Brief: How many of the lines here include "Blender"? Answer with a single number.

Record excerpts:
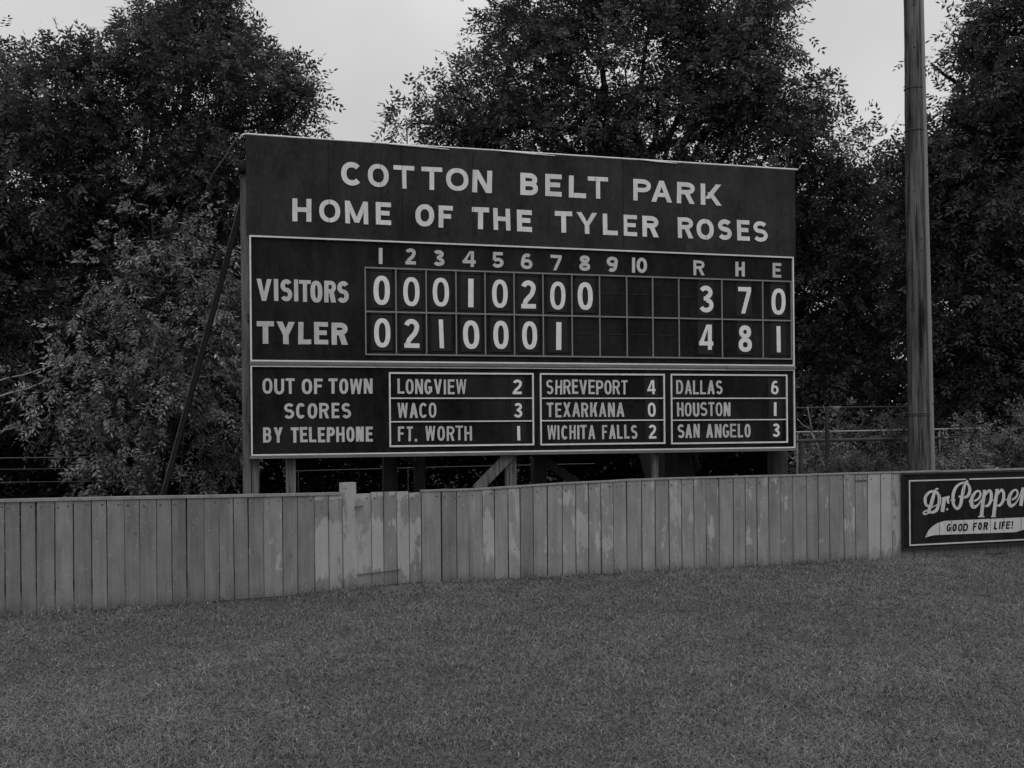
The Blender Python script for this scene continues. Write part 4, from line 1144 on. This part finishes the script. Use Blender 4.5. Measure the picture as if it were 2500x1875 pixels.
# bushes and weeds behind the fence on the right
def bush(label, lobes, n, seed, mat=None, ll=.085, lw=.026, nl=5, base=None):
    x, y = lobes[0][0], lobes[0][1]
    t = thing('bush', label, 'bush', (x, y, 0), 0, 'bushes behind the fence')
    V, F, T, c = leaves(lobes, n, 4, nl, ll, lw, .2, seed, spread=.09, shell=.3, tone_sd=.45)
    O = np.array((x, y, 0))
    quads_object('foliage', V - O, F, T, mat or M['weed'], t)
    r = np.random.default_rng(seed)
    mb = MB()
    for ci in c[r.choice(len(c), min(26, len(c)), replace=False)]:
        a = np.array([x, y, 0]) + r.normal(size=3) * np.array([.15, .15, 0])
        mb.tube([np.array(p) - O for p in limb_path(a, ci, r, 4, .05)], [.014, .012, .010, .008, .004], 4, cap=False)
    mb.build('stems', M['bark'], t)
    return t
bush('pale weedy bush beside the right end of the scoreboard', [(5.75, 19.4, .9, .45, .5, .55), (5.55, 19.4, 1.4, .3, .35, .35), (6.2, 19.4, .8, .5, .4, .45)], 190, 61)
bush('dark leafy bush between the yard lamp and the utility pole', [(6.75, 19.3, 1.70, .33, .35, .36), (6.8, 19.3, 1.1, .4, .4, .5)], 170, 62, M['leaf_mid'])
bush('pale rounded bush just right of the utility pole', [(7.9, 19.6, 1.0, .5, .5, .55), (8.15, 19.6, 1.65, .42, .4, .42)], 190, 63)
bush('pale bushy weeds at the right edge above the advert', [(8.95, 19.9, 1.2, .5, .5, .6), (9.3, 19.9, 1.75, .5, .4, .38), (9.9, 20.2, 1.2, .6, .5, .7)], 260, 64)
bush('low dark bush along the fence left of the utility pole', [(5.35, 17.6, .95, .45, .3, .40), (5.95, 17.8, .95, .45, .3, .32)], 170, 65, M['leaf_mid'])
bush('grey weeds behind the fence beside the pole foot', [(7.0, 18.4, 1.0, .4, .3, .36), (7.6, 18.6, 1.05, .55, .3, .40)], 190, 66)
bush('grey weeds standing behind the far left of the fence', [(-7.2, 14.2, .75, .8, .4, .45), (-8.3, 13.8, .8, .7, .4, .5)], 150, 67)

UNDER = [(6.3 + i * .75, 22.5 + .2 * math.sin(i * 2.1), 1.0 + .12 * math.sin(i * 1.7), .65, .4, 1.1 + .2 * math.sin(i * 2.9)) for i in range(11)]
V, F, T, c = leaves(UNDER, 2600, 4, 5, .10, .032, .5, 71, spread=.12, shell=.4, tone_sd=.5)
tag(quads_object('undergrowth', V, F, T, M['weed']), 'pale tangled weeds behind the wire mesh fence', 'undergrowth', kind='stuff')
# ------------------------------------------------------------------ grass
r = np.random.default_rng(99)
n = 1800000
Y = 4.6 + (16.8 - 4.6) * r.random(n) ** 1.35
X = (r.random(n) * 2 - 1) * (Y * .47 + 3.6)
yp = np.interp(X, [p[0] for p in PATH], [p[1] for p in PATH])
k = Y < yp - .015
X, Y, yp = X[k], Y[k], yp[k]
# patchy: drop blades by a smooth random field
def field(x, y, seed, s):
    q = np.random.default_rng(seed); out = np.zeros_like(x)
    for _ in range(14):
        a = q.uniform(0, 2 * math.pi); f = s * q.uniform(.5, 1.8); ph = q.uniform(0, 6.28)
        out += np.sin((x * math.cos(a) + y * math.sin(a)) * f + ph)
    return out / 14 ** .5
fl = field(X, Y, 3, 2.2) + .8 * field(X, Y, 4, 9.0)
keep = r.random(len(X)) < .47 + .08 * fl
keep &= (yp - Y) > .14 * np.exp(-((X + 1.3) / .7) ** 2) * r.random(len(X)) ** .4 + .045 + .035 * np.clip(field(X, Y, 8, 1.6), -1, 2)
X, Y, yp, fl = X[keep], Y[keep], yp[keep], fl[keep]
n = len(X)
near = yp - Y
H = r.uniform(.012, .034, n) * (1 + .15 * fl)
edge = (near < .14) & (r.random(n) < .5)
H = np.where(edge, H * r.uniform(1.2, 3.2, n), H)
ang = r.uniform(0, 2 * math.pi, n)
lean = r.uniform(.8, 2.6, n)
lean = np.where(edge, lean * .3, lean)
W = r.uniform(.0030, .0062, n) * (.6 + Y / 14)
dx, dy = np.cos(ang), np.sin(ang)
sx, sy = -dy, dx
bend = r.normal(size=n) * 1.3
def pt_(t, hz, wd, sgn):
    x = X + dx * H * lean * t + sx * H * bend * t * t
    y = Y + dy * H * lean * t + sy * H * bend * t * t
    return np.stack([x + sgn * sx * wd / 2, y + sgn * sy * wd / 2, H * hz - .003], 1)
ST = [(0, 0, .9), (.35, .75, 1.0), (.7, 1.0, .8), (1.0, .80, .25)]
V = np.stack([pt_(t, hz, W * k_, sg_) for t, hz, k_ in ST for sg_ in (-1, 1)], 1).reshape(-1, 3)
i = np.arange(n)[:, None] * 8
F = np.concatenate([i + np.array([[q, q + 1, q + 3, q + 2]]) for q in (0, 2, 4)])
tn = np.exp(r.normal(size=n) * .33 + .10 * fl)
tag(quads_object('grass', V, F, np.concatenate([tn, tn, tn]), M['grass']), 'short mown grass of the outfield in front of the board fence', 'grass', kind='stuff')
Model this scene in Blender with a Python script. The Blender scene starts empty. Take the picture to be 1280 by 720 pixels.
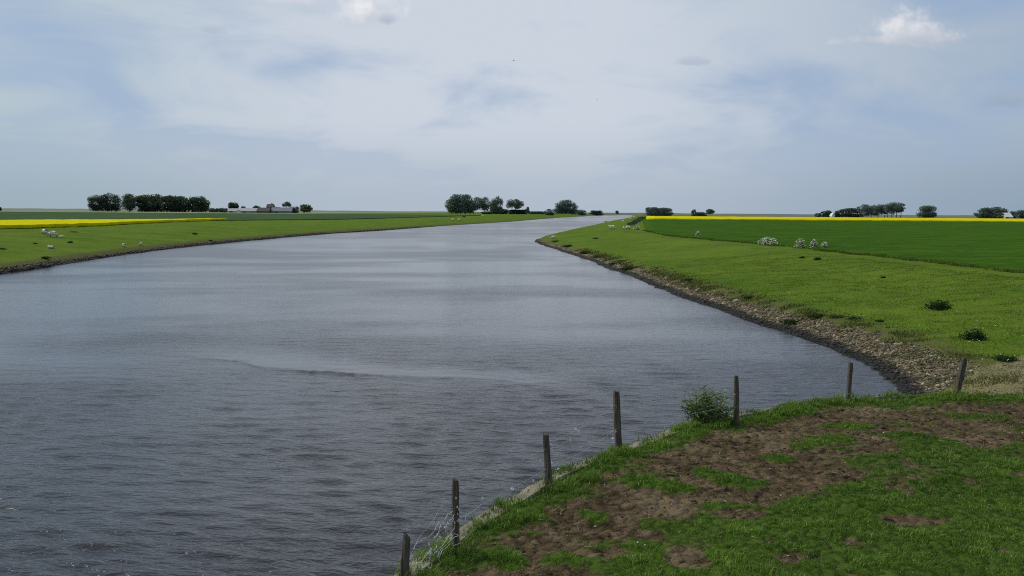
import bpy, math, random
import numpy as np
from mathutils import Vector, Matrix

rng = np.random.default_rng(11)
random.seed(11)
scene = bpy.context.scene
COL = scene.collection

# ------------------------------------------------------------------ camera
F = 1256.0                      # focal length in 1280-px units
CAM = np.array([0.0, 0.0, 6.8])
PITCH = math.atan((360 - 265) / F)
ROLL = 0.0073
fw = np.array([0, math.cos(PITCH), -math.sin(PITCH)])
u0 = np.array([0, math.sin(PITCH), math.cos(PITCH)])
x0 = np.array([1.0, 0, 0])
rt = math.cos(ROLL) * x0 + math.sin(ROLL) * u0
up = math.cos(ROLL) * u0 - math.sin(ROLL) * x0
cd = bpy.data.cameras.new('camera')
cam = bpy.data.objects.new('camera', cd)
COL.objects.link(cam)
M = Matrix.Identity(4)
for i in range(3):
    M[i][0], M[i][1], M[i][2], M[i][3] = rt[i], up[i], -fw[i], CAM[i]
cam.matrix_world = M
cd.sensor_width = 36
cd.lens = F / 1280 * 36
cd.clip_start = 0.1
cd.clip_end = 30000
scene.camera = cam


def ray(px, py):
    return F * fw + (px - 640) * rt + (360 - py) * up


def P(px, py, z=0.0):
    d = ray(px, py)
    t = (z - CAM[2]) / d[2]
    if t < 0 or t > 10:
        t = 10.0
    p = CAM + d * t
    return np.array([p[0], p[1], z])


def hor(px):
    return 265 + (px - 640) * ROLL


def sstep(a, b, v):
    t = np.clip((v - a) / (b - a), 0, 1)
    return t * t * (3 - 2 * t)


# ------------------------------------------------------------------ numpy noise
def _hash(ix, iy, seed):
    h = (ix.astype(np.int64) * 374761393 + iy.astype(np.int64) * 668265263 + seed * 974634777) & 0xFFFFFFFF
    h = ((h ^ (h >> 13)) * 1274126177) & 0xFFFFFFFF
    h = h ^ (h >> 16)
    return (h & 0xFFFF) / 65535.0


def vnoise(x, y, seed=0):
    ix, iy = np.floor(x), np.floor(y)
    fx, fy = x - ix, y - iy
    fx = fx * fx * (3 - 2 * fx)
    fy = fy * fy * (3 - 2 * fy)
    a, b = _hash(ix, iy, seed), _hash(ix + 1, iy, seed)
    c, d = _hash(ix, iy + 1, seed), _hash(ix + 1, iy + 1, seed)
    return (a * (1 - fx) + b * fx) * (1 - fy) + (c * (1 - fx) + d * fx) * fy


def fbm(x, y, oct=4, seed=0):
    s, a, n = 0, 0.5, 0
    for i in range(oct):
        s = s + a * vnoise(x * 2 ** i + 17.3 * i, y * 2 ** i - 9.1 * i, seed + i)
        n += a
        a *= 0.5
    return s / n - 0.5


# ------------------------------------------------------------------ terrain definition
def resample(pts):
    p = np.array(sorted([(q[1], q[0]) for q in pts]))
    ys = np.concatenate([np.arange(-200, 400, 1.5), np.geomspace(400, 9000, 300)])
    xs = np.interp(ys, p[:, 0], p[:, 1])
    k = np.array([1, 2, 3, 2, 1.0]); k /= k.sum()
    xs2 = np.convolve(np.pad(xs, 2, mode='edge'), k, 'valid')
    return ys, xs2


right_px = [(1118, 483), (1108, 470), (1090, 457), (1060, 443), (1020, 428), (980, 414), (940, 402), (900, 389),
            (860, 374), (820, 358), (790, 345), (760, 334), (730, 322.5), (700, 313), (682, 307.5), (670, 302.5),
            (671, 299), (684, 294.5), (700, 290.5), (720, 286), (740, 282), (760, 277.2)]
left_px = [(0, 342), (60, 333), (120, 324), (190, 314), (240, 308), (300, 302), (400, 293), (480, 288), (560, 282), (640, 277),
           (700, 272)]
RS = [P(*q)[:2] for q in right_px] + [(14.2, 36), (13.8, 30), (13.5, -200), (122, 1067), (150, 1320), (190, 1580), (262, 2247), (620, 4000), (2500, 9000)]
LS = [P(*q)[:2] for q in left_px] + [(-52, 60), (-50, -200), (182, 2247), (530, 4000), (2300, 9000)]
RY, RX = resample(RS)
LY, LX = resample(LS)
RSL = np.sqrt(1 + np.gradient(RX, RY) ** 2)
LSL = np.sqrt(1 + np.gradient(LX, LY) ** 2)


def dists(x, y):
    wob = fbm(x * 0.35, y * 0.35, 3, 5) * 1.1 * sstep(300, 60, y) + fbm(x * .08, y * .08, 3, 15) * 1.6
    dR = (x - np.interp(y, RY, RX)) / np.interp(y, RY, RSL) + wob * 0.6
    dL = (np.interp(y, LY, LX) - x) / np.interp(y, LY, LSL) + wob
    return dR, dL


def landz(y):
    return 2.0 + 2.0 * sstep(300, 1000, y)


PLZ = 1.8
edge_px = [(490, 718), (527, 690), (580, 652), (610, 636), (655, 609), (692, 587), (755, 566), (815, 544), (852, 530),
           (922, 515), (960, 509), (1057, 496), (1110, 493), (1185, 491.5), (1280, 490)]
EDGE = [np.array(q) for q in [(-9, -14), (-6.2, 2), (-3.6, 9.2)]] + [P(a, b, PLZ)[:2] for a, b in edge_px] + \
       [np.array(q) for q in [(20, 29.2), (30, 30.5), (60, 33)]]
EDGE = np.array(EDGE)
# refine edge with a light smoothing
_t = np.concatenate([[0], np.cumsum(np.linalg.norm(np.diff(EDGE, axis=0), axis=1))])
_tt = np.arange(0, _t[-1], 0.4)
EDGE_F = np.stack([np.interp(_tt, _t, EDGE[:, i]) for i in (0, 1)], 1)
for _ in range(3):
    EDGE_F[1:-1] = (EDGE_F[:-2] + 2 * EDGE_F[1:-1] + EDGE_F[2:]) / 4


def polydist(x, y, poly, closed=False):
    """unsigned distance to polyline and side (positive = right of the direction of travel)."""
    best = np.full(x.shape, 1e9)
    side = np.zeros(x.shape)
    n = len(poly)
    for i in range(n if closed else n - 1):
        a, b = poly[i], poly[(i + 1) % n]
        d = b - a
        L2 = d @ d + 1e-12
        t = np.clip(((x - a[0]) * d[0] + (y - a[1]) * d[1]) / L2, 0, 1)
        ex, ey = x - (a[0] + t * d[0]), y - (a[1] + t * d[1])
        dd = np.hypot(ex, ey)
        cr = -(d[0] * (y - a[1]) - d[1] * (x - a[0]))
        m = dd < best - 1e-9
        best = np.where(m, dd, best)
        side = np.where(m, np.sign(cr), side)
    return best, side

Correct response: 2